How do I explain the output of this simple C code?

Question

#include
int main()
{
int i=10;
printf(\"%d\",printf(\"%d\",i));
return(0);
}

Output in Turbo C

102

Answer 1

The documentation for printf states that it will return an integer that represents the number of characters written to the output stream.

That means you can use the return value of printf to satisfy a %d format specifier in another call to printf, and the second (outer) call will print out the number of characters written in the first call.

i is equal to 10, so the first call to printf outputs the number 10 and returns 2 (number of characters in the string "10"), which is passed to the second call to printf, which prints 2, giving you the final output 102.

Answer 2

Quoting C11, chapter §7.21.6.1

The fprintf function returns the number of characters transmitted, or a negative value if an output or encoding error occurred.

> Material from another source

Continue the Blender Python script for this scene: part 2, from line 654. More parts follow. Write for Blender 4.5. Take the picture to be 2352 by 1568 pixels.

In your case, the inner printf() call is the argument to the outer printf(), so the inner function call will be executed, as per the rule of function parameter evaluation.

So, in your case, first the inner printf() executes, printing the value of i, i.e., 10 (2 characters) and the return value of the printf() call is used as the argument to the %d format specifier in outer printf(), printing 2.

As there is no visual separator present, you see the outputs adjacent to each other, appearing as 102.

Answer 3

Let's take apart the top level statement that produces the output:

printf("%d",printf("%d",i));

• We have a function call of printf at the top level, passing two arguments to the function
• The first argument of the top-level printf is the format string "%d"
• The second argument of the top-level printf is the result of invoking printf("%d",i)

The argument of top-level printf, i.e. printf("%d",i), needs to be evaluated prior to making the call. The expression has a value, and a side effect. The side effect is printing "10" to the output, and the value is the number of characters printed, i.e. 2.

Since the arguments are evaluated prior to making a call, the printf("%d",i) is invoked first, producing the output 10. Now the top-level printf is invoked, and it produces the output 2, completing the "102" sequence that you see.

Answer 4

printf() is a C function. It returns an int value equal to the number of bytes it prints.

In your case, the INNER printf printed "10", so it wrote 2 bytes and will return 2.

The OUTER printf will therefore print "2".

Final result: "102" ("10" of the INNER followed by "2" of the OUTER).